Ojalá pudiéramos decir que los árboles están en todas partes pero los del autor de este poemario se encuentran en esos pasajes o rincones de la ciudad como la Esquina redonda, el Sitio Cullen, el Charco de la soga o la embarcación donde su amigo Eduardo Galeano, el escritor y periodista uruguayo, se hubiera sentido feliz, repartiendo abrazos, escribiendo de profecías, sucedidos, sueños, memorias y desmemorias. La historia, desde luego, de ruinosa no tiene nada.

El cielo habla con los pájaros de la noche, el título de una especie de friso que sobrevivió a una librería incendiada, “es poesía narrativa que se presenta como memoria de la experiencia”, según relata en el prólogo escrito desde Puerto Rico, Osmán Avilés. Y es que, en efecto, estamos ante la emoción tangible de la poesía, de su poesía, donde encuentran vida hechos y personajes, recreados a través de los versos.

Van a disfrutar con su lectura. Harán un viaje al pretérito con afán de saber qué eran, cómo eran, qué pasó. Descubrirán la dimensión poética que trasciende los ámbitos locales y la sutileza que la embarga. Los recuerdos que le acompañaron siempre en versos llenos de sencillez y profundidad, de reflexión, de remembranzas, de sentimiento y nostalgia portuense, isleña y a la vez, universal.

Después de la lectura, y de la conversación, los árboles, a cualquier hora de la noche, por responder a Benedetti, sí que son solidarios. ¿Verdad, José Javier?

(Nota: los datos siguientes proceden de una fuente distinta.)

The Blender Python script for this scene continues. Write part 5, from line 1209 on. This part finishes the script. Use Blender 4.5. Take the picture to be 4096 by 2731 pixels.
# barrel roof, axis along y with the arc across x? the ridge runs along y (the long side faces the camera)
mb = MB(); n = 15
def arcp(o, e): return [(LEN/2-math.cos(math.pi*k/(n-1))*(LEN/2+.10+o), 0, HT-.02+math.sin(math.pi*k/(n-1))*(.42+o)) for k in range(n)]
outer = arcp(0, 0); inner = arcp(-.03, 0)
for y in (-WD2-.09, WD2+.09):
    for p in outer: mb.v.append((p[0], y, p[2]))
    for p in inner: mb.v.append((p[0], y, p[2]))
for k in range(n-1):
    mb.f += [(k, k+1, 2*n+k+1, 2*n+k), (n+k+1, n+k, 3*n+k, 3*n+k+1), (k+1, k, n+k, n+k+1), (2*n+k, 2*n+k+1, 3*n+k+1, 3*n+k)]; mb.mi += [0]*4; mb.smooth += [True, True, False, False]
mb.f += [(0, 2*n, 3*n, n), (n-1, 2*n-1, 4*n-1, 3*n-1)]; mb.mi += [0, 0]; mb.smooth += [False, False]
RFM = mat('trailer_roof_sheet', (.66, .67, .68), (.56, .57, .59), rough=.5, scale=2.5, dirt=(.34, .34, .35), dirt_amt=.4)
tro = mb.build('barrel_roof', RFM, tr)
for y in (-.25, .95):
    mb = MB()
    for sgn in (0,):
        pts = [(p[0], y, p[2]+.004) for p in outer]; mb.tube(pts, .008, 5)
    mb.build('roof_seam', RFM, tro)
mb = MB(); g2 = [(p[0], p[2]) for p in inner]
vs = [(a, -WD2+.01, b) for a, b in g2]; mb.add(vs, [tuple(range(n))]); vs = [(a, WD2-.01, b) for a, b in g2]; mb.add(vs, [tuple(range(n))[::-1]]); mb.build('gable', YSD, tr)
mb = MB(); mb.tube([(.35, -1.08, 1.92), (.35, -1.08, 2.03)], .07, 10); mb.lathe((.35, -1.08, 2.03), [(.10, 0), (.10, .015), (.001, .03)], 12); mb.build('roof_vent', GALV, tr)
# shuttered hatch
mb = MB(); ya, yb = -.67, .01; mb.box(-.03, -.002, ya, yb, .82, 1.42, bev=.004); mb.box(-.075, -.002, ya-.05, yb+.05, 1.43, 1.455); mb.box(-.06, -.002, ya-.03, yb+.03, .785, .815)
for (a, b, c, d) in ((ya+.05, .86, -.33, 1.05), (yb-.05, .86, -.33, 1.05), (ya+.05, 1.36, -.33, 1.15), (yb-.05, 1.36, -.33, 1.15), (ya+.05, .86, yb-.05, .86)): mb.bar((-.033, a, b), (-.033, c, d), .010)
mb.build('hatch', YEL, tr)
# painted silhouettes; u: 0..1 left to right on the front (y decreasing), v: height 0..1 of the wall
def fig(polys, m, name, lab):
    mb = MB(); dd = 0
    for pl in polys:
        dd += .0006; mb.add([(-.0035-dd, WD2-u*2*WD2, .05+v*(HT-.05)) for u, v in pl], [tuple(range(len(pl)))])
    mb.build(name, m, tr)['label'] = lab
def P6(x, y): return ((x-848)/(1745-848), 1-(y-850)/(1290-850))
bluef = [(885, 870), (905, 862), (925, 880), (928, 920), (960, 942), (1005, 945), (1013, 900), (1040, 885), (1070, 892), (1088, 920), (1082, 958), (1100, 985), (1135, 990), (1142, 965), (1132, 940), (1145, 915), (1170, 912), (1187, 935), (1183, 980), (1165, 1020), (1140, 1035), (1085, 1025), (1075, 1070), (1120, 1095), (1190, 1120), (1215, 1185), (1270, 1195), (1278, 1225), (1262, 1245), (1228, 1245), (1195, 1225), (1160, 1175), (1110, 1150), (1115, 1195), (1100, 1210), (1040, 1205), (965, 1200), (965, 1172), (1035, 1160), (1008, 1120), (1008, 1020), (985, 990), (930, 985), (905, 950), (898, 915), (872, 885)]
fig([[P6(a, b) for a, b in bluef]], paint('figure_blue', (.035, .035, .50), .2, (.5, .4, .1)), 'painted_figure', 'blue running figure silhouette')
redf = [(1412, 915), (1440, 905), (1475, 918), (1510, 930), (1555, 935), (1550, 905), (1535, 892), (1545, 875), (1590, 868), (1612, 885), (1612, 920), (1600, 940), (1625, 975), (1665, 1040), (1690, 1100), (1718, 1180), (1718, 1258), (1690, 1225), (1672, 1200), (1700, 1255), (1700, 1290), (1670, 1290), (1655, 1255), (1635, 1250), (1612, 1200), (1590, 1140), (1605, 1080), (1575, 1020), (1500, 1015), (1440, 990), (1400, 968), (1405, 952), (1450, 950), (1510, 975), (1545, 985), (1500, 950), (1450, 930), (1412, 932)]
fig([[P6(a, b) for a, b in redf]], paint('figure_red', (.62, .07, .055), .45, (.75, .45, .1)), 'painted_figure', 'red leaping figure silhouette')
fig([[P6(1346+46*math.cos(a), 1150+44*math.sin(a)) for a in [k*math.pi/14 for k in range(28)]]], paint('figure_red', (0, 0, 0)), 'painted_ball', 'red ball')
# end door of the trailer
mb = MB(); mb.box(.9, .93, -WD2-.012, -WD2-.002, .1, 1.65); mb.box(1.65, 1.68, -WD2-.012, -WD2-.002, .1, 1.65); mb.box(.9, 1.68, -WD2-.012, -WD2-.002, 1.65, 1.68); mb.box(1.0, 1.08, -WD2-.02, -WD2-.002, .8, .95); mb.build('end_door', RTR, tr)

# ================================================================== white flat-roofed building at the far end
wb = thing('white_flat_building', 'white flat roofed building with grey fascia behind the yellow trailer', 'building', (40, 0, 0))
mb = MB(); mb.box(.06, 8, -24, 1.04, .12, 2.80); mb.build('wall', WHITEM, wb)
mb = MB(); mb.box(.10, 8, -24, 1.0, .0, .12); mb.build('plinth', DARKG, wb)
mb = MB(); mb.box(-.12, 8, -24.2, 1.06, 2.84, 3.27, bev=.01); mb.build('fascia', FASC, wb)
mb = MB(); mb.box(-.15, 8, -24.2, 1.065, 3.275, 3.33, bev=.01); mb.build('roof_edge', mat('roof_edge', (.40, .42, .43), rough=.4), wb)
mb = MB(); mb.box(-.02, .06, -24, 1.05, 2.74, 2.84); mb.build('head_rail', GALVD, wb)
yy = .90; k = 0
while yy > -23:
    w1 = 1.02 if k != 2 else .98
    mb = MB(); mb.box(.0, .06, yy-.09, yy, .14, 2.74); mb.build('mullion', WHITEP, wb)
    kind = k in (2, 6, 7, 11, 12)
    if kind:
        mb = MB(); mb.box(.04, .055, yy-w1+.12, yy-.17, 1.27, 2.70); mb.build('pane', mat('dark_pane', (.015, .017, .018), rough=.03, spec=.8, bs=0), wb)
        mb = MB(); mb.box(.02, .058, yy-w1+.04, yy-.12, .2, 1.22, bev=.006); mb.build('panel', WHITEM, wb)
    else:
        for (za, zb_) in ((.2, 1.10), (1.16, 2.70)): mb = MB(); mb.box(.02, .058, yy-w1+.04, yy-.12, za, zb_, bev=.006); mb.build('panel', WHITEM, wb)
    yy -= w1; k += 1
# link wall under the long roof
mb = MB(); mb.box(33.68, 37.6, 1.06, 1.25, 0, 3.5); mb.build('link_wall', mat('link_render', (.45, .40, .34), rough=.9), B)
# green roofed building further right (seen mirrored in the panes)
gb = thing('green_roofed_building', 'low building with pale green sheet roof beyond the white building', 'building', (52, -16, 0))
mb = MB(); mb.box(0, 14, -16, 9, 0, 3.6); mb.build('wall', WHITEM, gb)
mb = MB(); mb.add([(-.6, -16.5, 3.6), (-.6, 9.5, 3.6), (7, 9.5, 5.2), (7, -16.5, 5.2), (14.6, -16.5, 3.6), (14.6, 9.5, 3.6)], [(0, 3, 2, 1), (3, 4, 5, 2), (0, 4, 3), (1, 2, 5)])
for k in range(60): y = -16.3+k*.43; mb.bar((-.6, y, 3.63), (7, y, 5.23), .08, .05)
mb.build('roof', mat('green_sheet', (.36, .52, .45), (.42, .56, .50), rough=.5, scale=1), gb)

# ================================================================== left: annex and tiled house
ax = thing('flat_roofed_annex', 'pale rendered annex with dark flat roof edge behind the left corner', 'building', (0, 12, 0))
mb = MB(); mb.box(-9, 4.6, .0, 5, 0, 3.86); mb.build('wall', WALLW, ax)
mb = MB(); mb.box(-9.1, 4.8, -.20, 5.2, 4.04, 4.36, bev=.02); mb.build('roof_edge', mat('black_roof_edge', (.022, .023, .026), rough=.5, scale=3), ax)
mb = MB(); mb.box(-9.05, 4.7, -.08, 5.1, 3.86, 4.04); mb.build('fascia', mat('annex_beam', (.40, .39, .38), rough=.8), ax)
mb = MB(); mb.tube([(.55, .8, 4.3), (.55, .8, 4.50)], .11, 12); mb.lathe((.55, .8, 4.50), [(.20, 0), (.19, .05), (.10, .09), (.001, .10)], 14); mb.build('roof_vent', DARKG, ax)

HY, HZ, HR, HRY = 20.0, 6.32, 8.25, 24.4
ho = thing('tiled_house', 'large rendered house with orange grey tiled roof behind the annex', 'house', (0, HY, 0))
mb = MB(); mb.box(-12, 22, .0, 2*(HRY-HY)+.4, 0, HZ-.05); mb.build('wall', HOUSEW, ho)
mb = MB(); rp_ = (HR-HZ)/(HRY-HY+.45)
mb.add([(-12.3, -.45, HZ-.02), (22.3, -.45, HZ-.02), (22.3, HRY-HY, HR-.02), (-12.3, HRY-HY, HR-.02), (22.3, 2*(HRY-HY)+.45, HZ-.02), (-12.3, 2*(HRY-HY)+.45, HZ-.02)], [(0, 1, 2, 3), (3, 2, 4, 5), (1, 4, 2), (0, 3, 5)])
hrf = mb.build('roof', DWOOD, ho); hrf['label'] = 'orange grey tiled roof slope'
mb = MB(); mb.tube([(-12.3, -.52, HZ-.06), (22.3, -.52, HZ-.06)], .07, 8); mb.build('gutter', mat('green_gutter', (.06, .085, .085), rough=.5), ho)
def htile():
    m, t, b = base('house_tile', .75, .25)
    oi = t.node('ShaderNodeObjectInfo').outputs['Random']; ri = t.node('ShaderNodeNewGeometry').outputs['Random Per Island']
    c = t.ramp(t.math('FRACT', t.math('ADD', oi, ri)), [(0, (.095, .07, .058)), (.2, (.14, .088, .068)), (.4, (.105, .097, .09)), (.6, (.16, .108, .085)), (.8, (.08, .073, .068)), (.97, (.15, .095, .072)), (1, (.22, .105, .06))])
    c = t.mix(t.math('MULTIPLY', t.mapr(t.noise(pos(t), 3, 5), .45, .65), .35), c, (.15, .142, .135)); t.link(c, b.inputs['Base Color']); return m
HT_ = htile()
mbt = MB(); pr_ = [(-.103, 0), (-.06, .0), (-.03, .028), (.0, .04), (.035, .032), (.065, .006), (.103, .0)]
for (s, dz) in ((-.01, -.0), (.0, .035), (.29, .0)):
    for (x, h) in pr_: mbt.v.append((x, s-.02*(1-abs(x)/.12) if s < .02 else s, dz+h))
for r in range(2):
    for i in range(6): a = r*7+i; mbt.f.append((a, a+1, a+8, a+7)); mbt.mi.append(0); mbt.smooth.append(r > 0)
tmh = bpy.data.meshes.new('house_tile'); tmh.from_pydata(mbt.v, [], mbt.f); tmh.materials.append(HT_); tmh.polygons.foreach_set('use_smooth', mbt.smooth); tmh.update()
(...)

Nota del autor.- Texto que leímos anoche en el Instituto de Estudios Hispánicos de Canarias en la presentación del libro El cielo habla con los pájaros de la noche, original de José Javier Hernández García y publicado por Del Medio Ediciones.






1 comentario:

zoilolobo dijo...

No conocía al poeta pero ya imagino su poesía después de leer este magnífico texto.